WHAT YOU NEED TO DO
Locate every line that holds the string "recreates" and copy it.

INFORMATION SHOWN
--- Begin ---
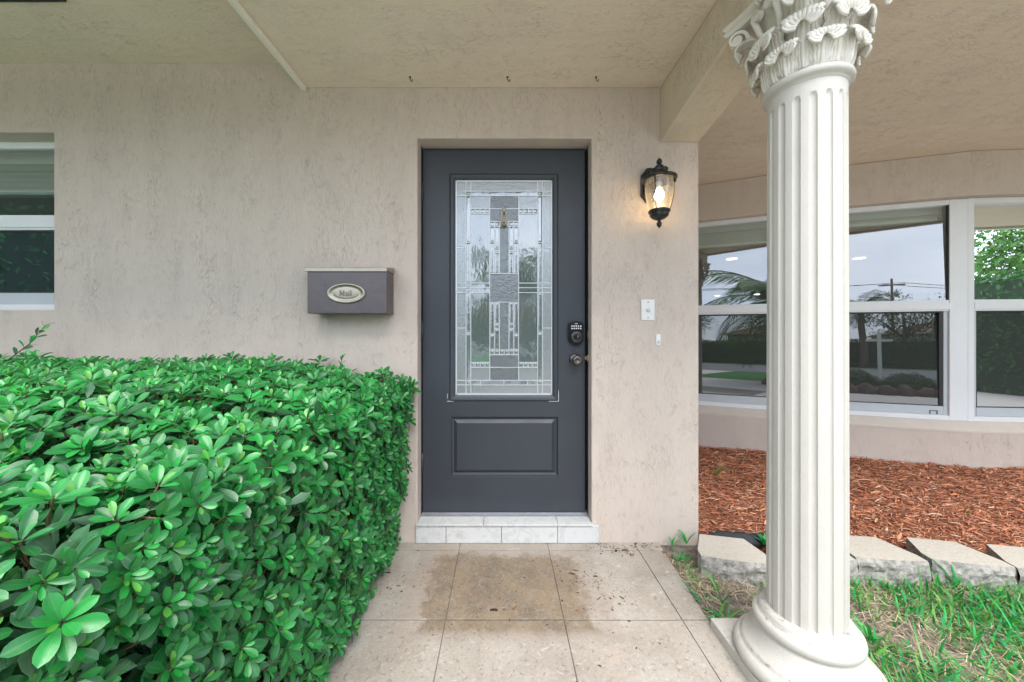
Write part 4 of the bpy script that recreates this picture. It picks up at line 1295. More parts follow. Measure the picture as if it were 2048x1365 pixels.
--- End ---
--- Begin ---
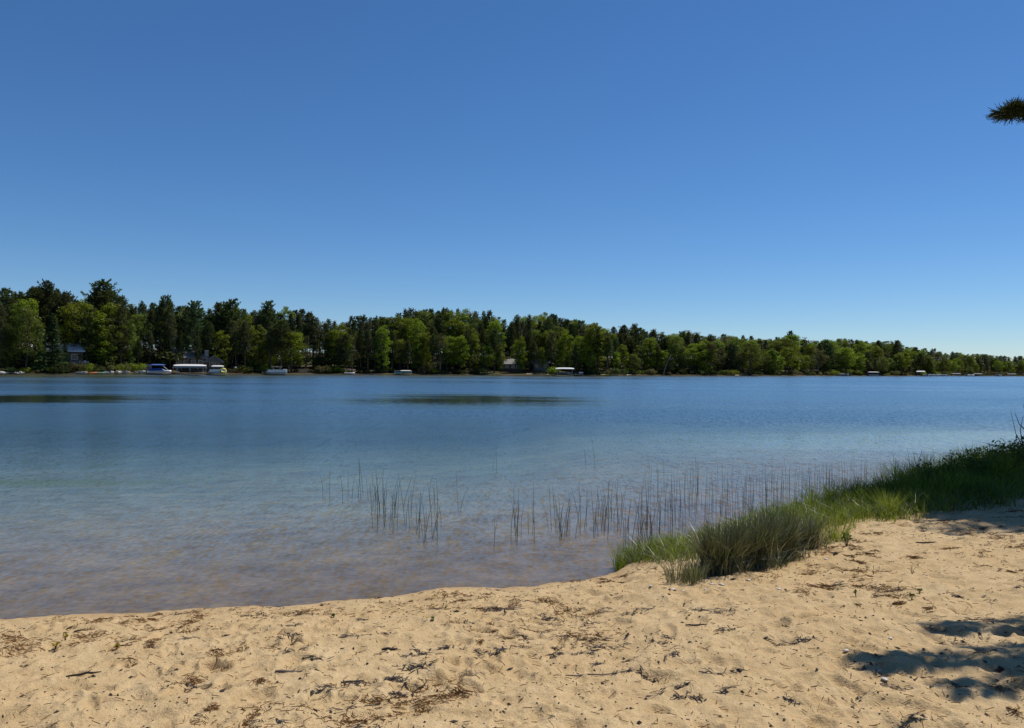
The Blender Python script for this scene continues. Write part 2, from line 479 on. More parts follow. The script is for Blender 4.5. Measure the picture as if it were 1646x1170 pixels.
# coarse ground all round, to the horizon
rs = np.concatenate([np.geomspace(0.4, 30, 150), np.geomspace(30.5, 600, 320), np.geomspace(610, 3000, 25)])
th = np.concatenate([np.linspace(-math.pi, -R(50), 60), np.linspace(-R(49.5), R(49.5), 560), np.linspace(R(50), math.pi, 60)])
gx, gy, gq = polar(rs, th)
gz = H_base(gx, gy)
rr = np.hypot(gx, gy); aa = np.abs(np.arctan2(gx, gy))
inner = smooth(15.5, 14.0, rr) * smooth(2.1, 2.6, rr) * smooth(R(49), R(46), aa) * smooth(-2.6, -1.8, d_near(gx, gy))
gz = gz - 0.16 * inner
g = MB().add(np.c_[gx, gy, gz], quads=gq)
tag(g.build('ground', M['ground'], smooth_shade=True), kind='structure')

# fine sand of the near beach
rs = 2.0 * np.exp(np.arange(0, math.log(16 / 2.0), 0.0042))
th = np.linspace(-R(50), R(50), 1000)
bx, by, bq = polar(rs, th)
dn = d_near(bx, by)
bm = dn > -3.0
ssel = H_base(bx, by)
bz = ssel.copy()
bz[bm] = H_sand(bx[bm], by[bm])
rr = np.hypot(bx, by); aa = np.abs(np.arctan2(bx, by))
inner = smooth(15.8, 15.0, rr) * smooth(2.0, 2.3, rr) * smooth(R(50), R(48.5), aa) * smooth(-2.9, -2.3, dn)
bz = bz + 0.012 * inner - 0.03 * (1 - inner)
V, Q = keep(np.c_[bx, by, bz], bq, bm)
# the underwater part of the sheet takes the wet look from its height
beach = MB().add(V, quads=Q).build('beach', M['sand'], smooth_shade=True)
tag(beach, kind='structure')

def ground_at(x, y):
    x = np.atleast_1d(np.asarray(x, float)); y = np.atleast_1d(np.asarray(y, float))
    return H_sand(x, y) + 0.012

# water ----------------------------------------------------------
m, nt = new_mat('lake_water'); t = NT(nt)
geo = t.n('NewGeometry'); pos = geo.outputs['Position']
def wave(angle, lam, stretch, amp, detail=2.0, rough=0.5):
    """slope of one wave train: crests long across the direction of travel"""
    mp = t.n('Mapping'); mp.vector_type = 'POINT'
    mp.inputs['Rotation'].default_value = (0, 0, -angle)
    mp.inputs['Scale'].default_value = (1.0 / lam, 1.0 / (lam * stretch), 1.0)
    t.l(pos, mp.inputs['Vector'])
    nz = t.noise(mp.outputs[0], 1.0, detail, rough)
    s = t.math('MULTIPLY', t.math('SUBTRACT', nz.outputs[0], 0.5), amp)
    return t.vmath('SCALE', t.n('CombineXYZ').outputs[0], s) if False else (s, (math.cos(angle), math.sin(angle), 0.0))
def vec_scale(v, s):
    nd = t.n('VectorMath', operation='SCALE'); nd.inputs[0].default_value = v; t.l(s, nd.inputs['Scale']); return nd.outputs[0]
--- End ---
--- Begin ---
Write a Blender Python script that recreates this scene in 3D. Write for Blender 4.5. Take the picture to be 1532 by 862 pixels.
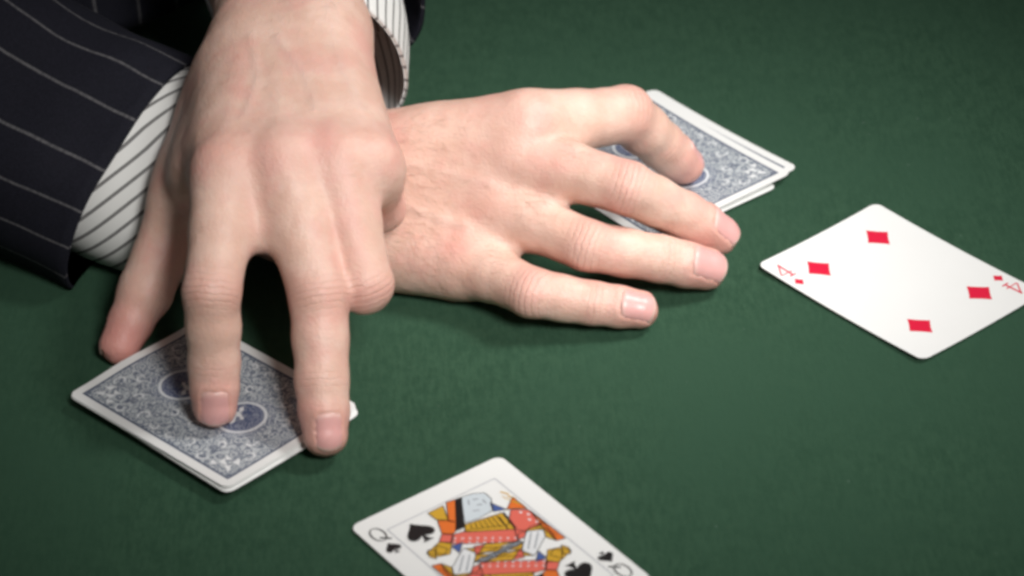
--- End ---
REPLY
Write part 4 of the bpy script that recreates this picture. It picks up at line 1295. More parts follow. Measure the picture as if it were 2048x1365 pixels.
Write a Blender Python script that recreates this scene in 3D. Write for Blender 4.5. Take the picture to be 1532 by 862 pixels.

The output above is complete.